Il “washi” è l’antica carta giapponese fatta a mano secondo il metodo tradizionale, derivato dall’antica arte cinese di lavorazione della cellulosa. Nel mese prossimo con ogni probabilità verrà inserita nel “Patrimonio culturale immateriale dell’Umanità” dell’Unesco. Si tratta di una produzione delicata e complessa  di cui, oggi, si occupano pochissimi artigiani che saranno considerati “tesori nazionali viventi”.

Il maestro giapponese Nobushige Akiyama afferma: ”Oggi la carta è diventata come l’aria: la usiamo dalla mattina alla sera. Ma nell’antichità era un bene prezioso”. Akiyama è un artista contemporaneo che ha fornito una dimostrazione della laboriosa produzione tradizionale della “washi” e le sue opere attualmente sono esposte al Museo nazionale di Arte Orientale di Roma, fino all’11 gennaio 2015.

“Durante il periodo Edo – spiega il maestro giapponese – che va dal 1603 al 1868, ogni provincia aveva la sua produzione specifica di carta e quella di qualità migliore, scelta da funzionari appositi, veniva inviata allo Shogun (il capo militare del Giappone feudale) con la massima cura”. La perdita o il deterioramento della preziosa merce poteva costare la vita a chi si occupava del trasporto. Si dice che questa carta sia così resistente da resistere anche ai danni procurati dagli insetti.
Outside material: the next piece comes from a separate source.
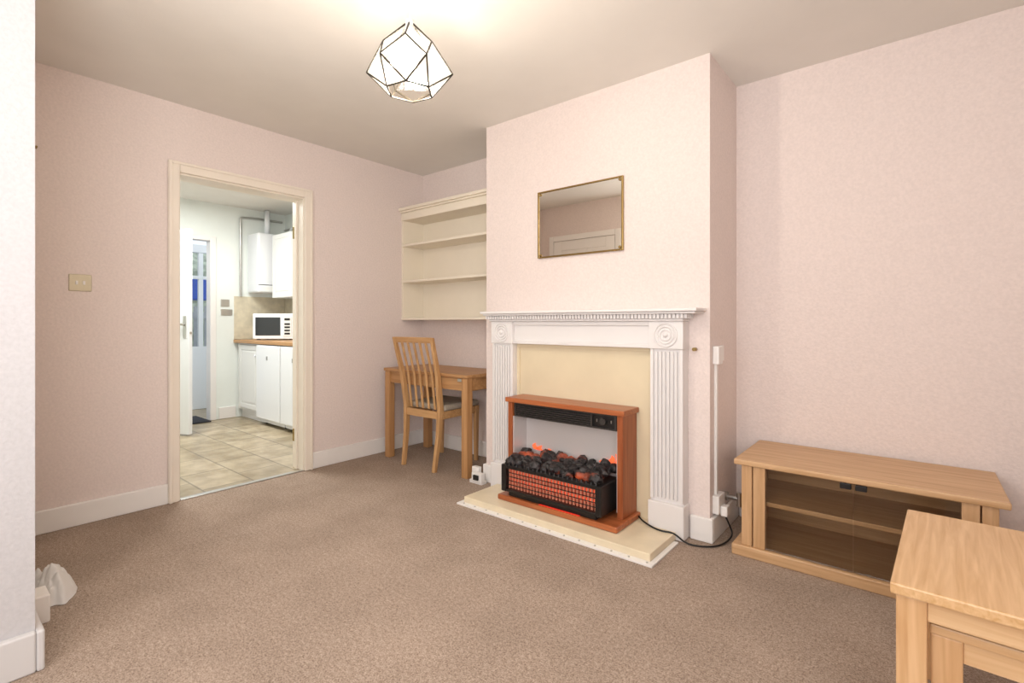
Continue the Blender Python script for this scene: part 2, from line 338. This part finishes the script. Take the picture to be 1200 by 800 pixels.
panel_door(wc,'door_l',-5.70,-5.26,2.66,1.36,2.07,'cab'); panel_door(wc,'door_r',-5.25,-4.8,2.66,1.36,2.07,'cab')
bo=empty('boiler')
box('body',(KX+0.005,-5.76,2.50,2.86,1.42,2.1),'kwhite',bo,0.02)
box('control_panel',(-5.765,-5.755,2.52,2.84,1.43,1.49),'cab',bo,0.004)
box('seam',(-5.762,-5.757,2.505,2.855,1.505,1.512),'blackm',bo)
cyl('flue',(-5.93,2.68,2.1),(-5.93,2.68,2.39),0.03,'kwhite',bo)
pp=empty('kitchen_pipes')
curve('pipe_a',[(-6.02,2.42,1.39),(-6.02,2.42,2.25),(-6.02,2.42,2.3),(-6.02,2.9,2.3)],0.013,'steel',pp)
curve('pipe_b',[(-5.99,2.92,2.2),(-5.5,2.92,2.2),(-4.5,2.92,2.2)],0.013,'steel',pp)
curve('pipe_c',[(-5.8,2.88,2.12),(-5.8,2.88,2.3),(-4.5,2.88,2.3)],0.013,'kwhite',pp)
mw=empty('microwave_oven',(-5.60,2.665,0.887),math.radians(42))
box('body',(-0.22,0.22,-0.16,0.16,0.01,0.29),'kwhite',mw,0.008)
box('door_glass',(-0.19,0.08,-0.165,-0.159,0.05,0.25),'micro_glass',mw,0.003)
box('control_panel',(0.11,0.20,-0.166,-0.159,0.04,0.26),'cab',mw,0.003)
boxes('buttons',[(0.125,0.185,-0.169,-0.166,0.06+i*0.035,0.08+i*0.035) for i in range(4)]+[(0.125,0.185,-0.169,-0.166,0.215,0.24)],'blackm',mw,0.001)
boxes('feet',[(-0.19,-0.16,-0.13,-0.1,0,0.01),(0.16,0.19,-0.13,-0.1,0,0.01),(-0.19,-0.16,0.1,0.13,0,0.01),(0.16,0.19,0.1,0.13,0,0.01)],'black',mw)
ks=empty('socket_kitchen'); boxes('plates',[(KX+0.0,KX+0.01,2.22,2.31,1.26,1.34),(KX+0.0,KX+0.01,2.22,2.34,1.16,1.23)],'steel',ks,0.003)

# ---- alcove shelves
sh=empty('alcove_shelves')
Y0=2.706
box('back',(XL+0.002,CX0-0.002,YB-0.012,YB-0.001,1.10,2.0),'shelfcream',sh)
boxes('sides',[(XL+0.001,XL+0.02,Y0+0.005,YB-0.012,1.10,2.0),(CX0-0.02,CX0-0.001,Y0+0.005,YB-0.012,1.10,2.0)],'shelfcream',sh,0.001)
for i,z in enumerate((1.10,1.42,1.73)):
    box('shelf_%d'%(i+1),(XL+0.002,CX0-0.002,Y0,YB-0.012,z,z+0.02),'shelfcream',sh,0.003)
boxes('cornice',[(XL+0.002,CX0-0.002,Y0-0.002,YB-0.001,1.955,2.02),(XL+0.002,CX0-0.002,Y0-0.018,YB-0.001,2.02,2.035),(XL+0.002,CX0-0.002,Y0-0.032,YB-0.001,2.035,2.06)],'shelfcream',sh,0.005)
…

Il “washi” viene tradizionalmente prodotto utilizzando le fibre vegetali del gelso da carta o di altre piante locali come “diplomorpha sikokiana”, “edgeworthia papyrifera” e “euonymus sieboldianus”. Si possono però usare anche fibre di bamboo, canapa, riso e frumento che conferiscono caratteristiche differenti alla carta così prodotta. Una variante di questo materiale viene utilizzato dall’Opificio delle pietre dure di Firenze per assorbire gli strati di inquinanti sulle superfici dei quadri in fase di restauro, visto che questo materiale non cede collanti.